Consider this tendency akin to the
Cogito: This is the experience I am having; I can either deal with it or hold out and see what happens.
Thus we participate in conventions such as personal relationships, families, communities, and larger societies, even striving toward a unified human notion of civilization.
And as you note, there are at least two sides to every story: One can participate in society, or hold out. The nihilistic gap in the principle on this occasion reflects dimensions of holding out.
For instance, none of it really matters if the civilized society itself, by which every element of our neighbor's assertion exists, isn't real.
In the spirit of humans climbing the mountain because it's there, willful autoextinction of the species is not something we should undertake simply because we have the capacity to try.
Thing is, most people just don't think their principles through like that.
But that's also the thing about nihilism; it is self-consuming.
To the other, few are the properly tautalogical truths in the world, so we're not calling off society over this kind of stuff.

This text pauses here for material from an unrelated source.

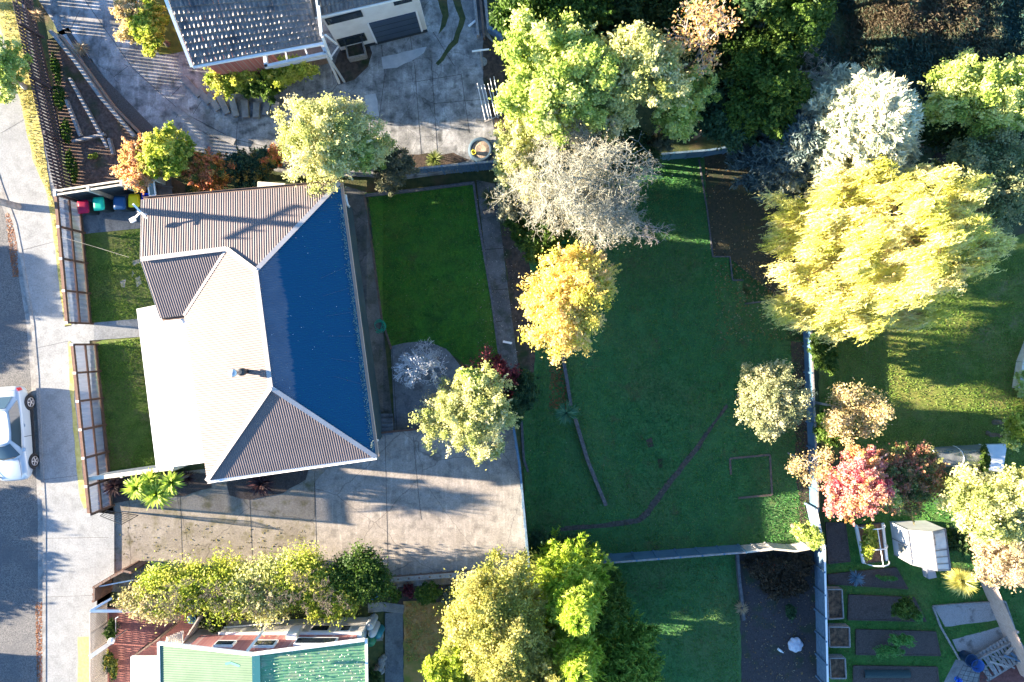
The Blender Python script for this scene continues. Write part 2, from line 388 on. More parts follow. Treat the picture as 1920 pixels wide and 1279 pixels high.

Still, though, I love the part about
"informed consent"↑ when the question is fraud. That's the kind of practical conflict such self-obsessive principles lead to in everyday life, and surely enough, the way around it is to call off the conventions about that part of everyday life. And the self-centered
morality of the circumstance↑ is as mysterious as it is predictable.
• • •
No dysfunction
No practical problems - unless you count a overgrown garden
Not antisocial
No door bell ringing by police or anyone else saying I am culpable for anything
At which point, though, you seem to have achieved functional meaninglessness; it's not a
question of good or bad person, nor of culpability↑, but, rather, an apparent rejection of utility or purpose.